A Mennonite artist in the Canadian landscape

Russian refugee’s many trips to Canada creates lasting legacy

March 8, 2010 | Artbeat | Number 5
By Dave Rogalsky | Eastern Canada Correspondent

A cornucopia of events and exhibits in Waterloo Region has celebrated the centenary of artist Woldemar Neufeld’s birth.

Shows in St. Jacobs, at the Waterloo Children’s Museum, Kuntz Gallery in Waterloo, and the Gallery on the Grand in Kitchener have highlighted the painting, drawing and block printing of the artist, who was born in 1909 in Russia and died in 2002 in New Milford, Conn., where he had lived for many years.

To top it off, Paul Tiessen and Hildi Froese Tiessen have created Woldemar Neufeld’s Canada: A Mennonite Artist in the Canadian Landscape 1925-1995, a new book of Neufeld’s Canadian work, published by Wilfrid Laurier University Press. Beginning in 1925, when he came to Canada as part of the Mennonite exodus from Soviet Russia, his carefully crafted works have been a joy for many collectors.

Showing the engineering drawing craft of his father, who was executed by the Bolsheviks, Neufeld, who was a commercial artist early in his career, was the master of perspective. Unlike the Group of Seven’s iconic Canadian wilderness paintings, Neufeld’s work almost always included the human in the landscape. His “In the Midst of Life,” a painting of a windrow of tree stumps, includes rows of corn in the background, and a barn roof in the distance.

Numerous interviewers heard Neufeld say that, after being hunted by the authorities in Russia, coming to Canada was a profound experience of freedom, continuity and joy. The Tiessens write, “As an artist in diaspora, Neufeld sought and found a way of expressing his own amazement and elation, his pleasure and his gratitude for the deeply satisfying discovery of a new home.”

A Mennonite by birth, culture, confession of faith and baptism, Neufeld seldom painted explicitly religious themes, finding that the church did not support art in a way that one could live from the proceeds. Instead, he turned to galleries and schools to sell and teach, both in Canada and the U.S.

But he continued to see himself as a product of his religious heritage. His stepfather, Jacob H. Janzen, was a church leader and bishop in the United Mennonite Conference in Ontario.
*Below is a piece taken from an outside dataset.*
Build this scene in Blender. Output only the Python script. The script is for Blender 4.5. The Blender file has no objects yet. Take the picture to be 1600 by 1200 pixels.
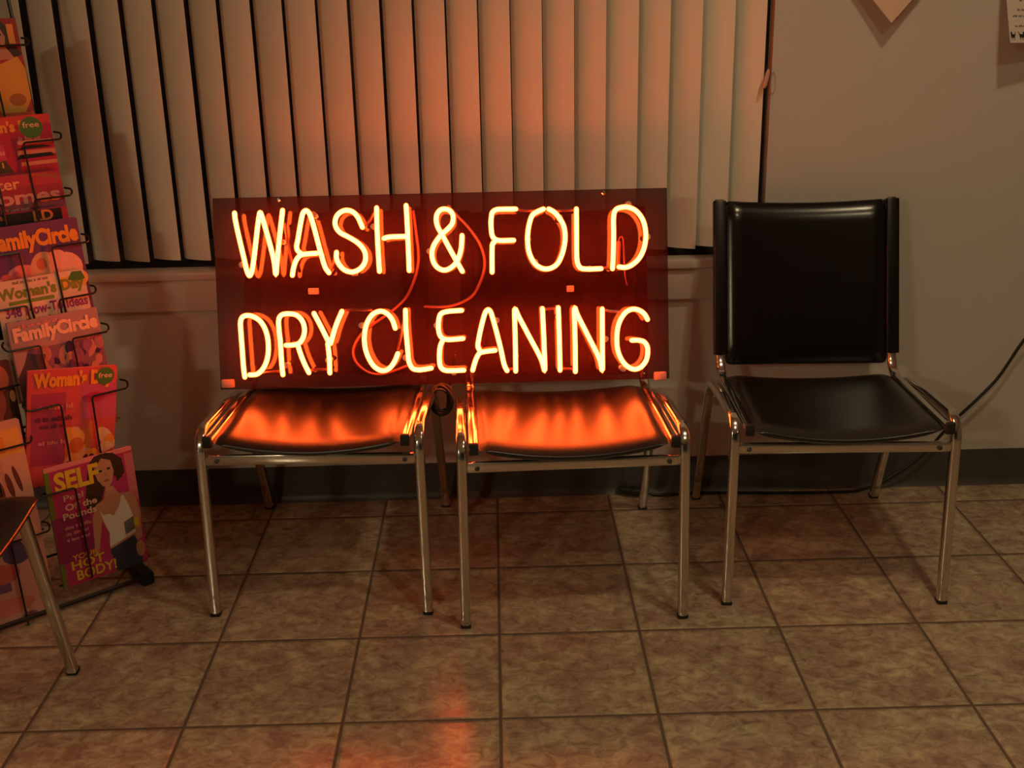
import bpy, math, random
from mathutils import Vector, Matrix
import mathutils

random.seed(4)
S = bpy.context.scene
COL = S.collection

# ------------------------------------------------------------------ camera
cam_d = bpy.data.cameras.new('camera')
cam = bpy.data.objects.new('camera', cam_d)
COL.objects.link(cam)
cam_d.sensor_fit = 'HORIZONTAL'
cam_d.sensor_width = 36.0
cam_d.lens = 1800.0 / 1600.0 * 36.0
cam_d.clip_start = 0.05
PIT, ROL, YAW = 0.3339, -0.0214, -0.0112
R0 = Matrix(((1, 0, 0), (0, 0, 1), (0, 1, 0)))
cp, sp = math.cos(PIT), math.sin(PIT)
cr, sr = math.cos(ROL), math.sin(ROL)
cy, sy = math.cos(YAW), math.sin(YAW)
RC = Matrix(((cr, sr, 0), (-sr, cr, 0), (0, 0, 1))) @ Matrix(((1, 0, 0), (0, cp, sp), (0, -sp, cp))) @ R0 @ Matrix(((cy, sy, 0), (-sy, cy, 0), (0, 0, 1)))
rt, up, fw = Vector(RC[0]), Vector(RC[1]), Vector(RC[2])
M = Matrix((rt, up, -fw)).transposed().to_4x4()
M.translation = Vector((0.0145, -2.499, 1.338))
cam.matrix_world = M
S.camera = cam

# ------------------------------------------------------------------ world, exposure
w = bpy.data.worlds.new('night')
S.world = w
w.use_nodes = True
w.node_tree.nodes['Background'].inputs[0].default_value = (0.03, 0.02, 0.02, 1)
w.node_tree.nodes['Background'].inputs[1].default_value = 0.05
vs = S.view_settings
vs.view_transform = 'Standard'
vs.look = 'None'
vs.exposure = 0.0
vs.gamma = 1.0
vs.use_curve_mapping = False
LAMP_COLOR = (1.0, 0.79, 0.45)
LAMP_STRENGTH = 208.0
PANEL_STRENGTH = 135.0
NEON_COLOR = (1.0, 0.090, 0.012)
NEON_STRENGTH = 58.0

# ------------------------------------------------------------------ materials
MATS = {}
def mat(name, col, rough=0.5, metal=0.0, spec=0.5, bump=None, coat=0.0):
    if name in MATS:
        return MATS[name]
    m = bpy.data.materials.new(name)
    m.use_nodes = True
    nt = m.node_tree
    b = nt.nodes['Principled BSDF']
    b.inputs['Base Color'].default_value = (col[0], col[1], col[2], 1)
    b.inputs['Roughness'].default_value = rough
    b.inputs['Metallic'].default_value = metal
    b.inputs['Specular IOR Level'].default_value = spec
    b.inputs['Coat Weight'].default_value = coat
    if bump:
        sc, st, det = bump
        tc = nt.nodes.new('ShaderNodeTexCoord')
        nz = nt.nodes.new('ShaderNodeTexNoise')
        nz.inputs['Scale'].default_value = sc
        nz.inputs['Detail'].default_value = det
        bp = nt.nodes.new('ShaderNodeBump')
        bp.inputs['Strength'].default_value = st
        bp.inputs['Distance'].default_value = 0.004
        nt.links.new(tc.outputs['Object'], nz.inputs['Vector'])
        nt.links.new(nz.outputs['Fac'], bp.inputs['Height'])
        nt.links.new(bp.outputs['Normal'], b.inputs['Normal'])
    MATS[name] = m
    return m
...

Neufeld responded in hope to his difficult childhood, looking for goodness in the creation and the human world.

The Tiessens’ book is a careful look at Neufeld’s work, comparing and contrasting him to his contemporaries: Homer Watson, the Group of Seven, and, as his long life unfolded, many of the painters of the 20th century. It is illustrated with many plates, showing his work and influences. The Tiessens have gathered material from a treasure trove of correspondence and journals that became available after Neufeld’s death, and that of his widow, Peggy (Conrad) Neufeld, in 2008. The writings track his many trips to Canada—making him a Canadian artist—even though he was born in Russia and lived in the U.S.

Neufeld’s son, Laurence, and his wife, Monika McKillen, edited the book.

Paul Tiessen and Hildi Froese Tiessen sign copies of their new book, Woldemar Neufeld’s Canada: A Mennonite Artist in the Canadian Landscape 1925-1995, on Jan. 23 at the Gallery on the Grand, Kitchener, Ont., within sight of several of Neufeld’s subjects—the Bridgeport Mill and the site of the original Bridgeport bridge over the Grand River.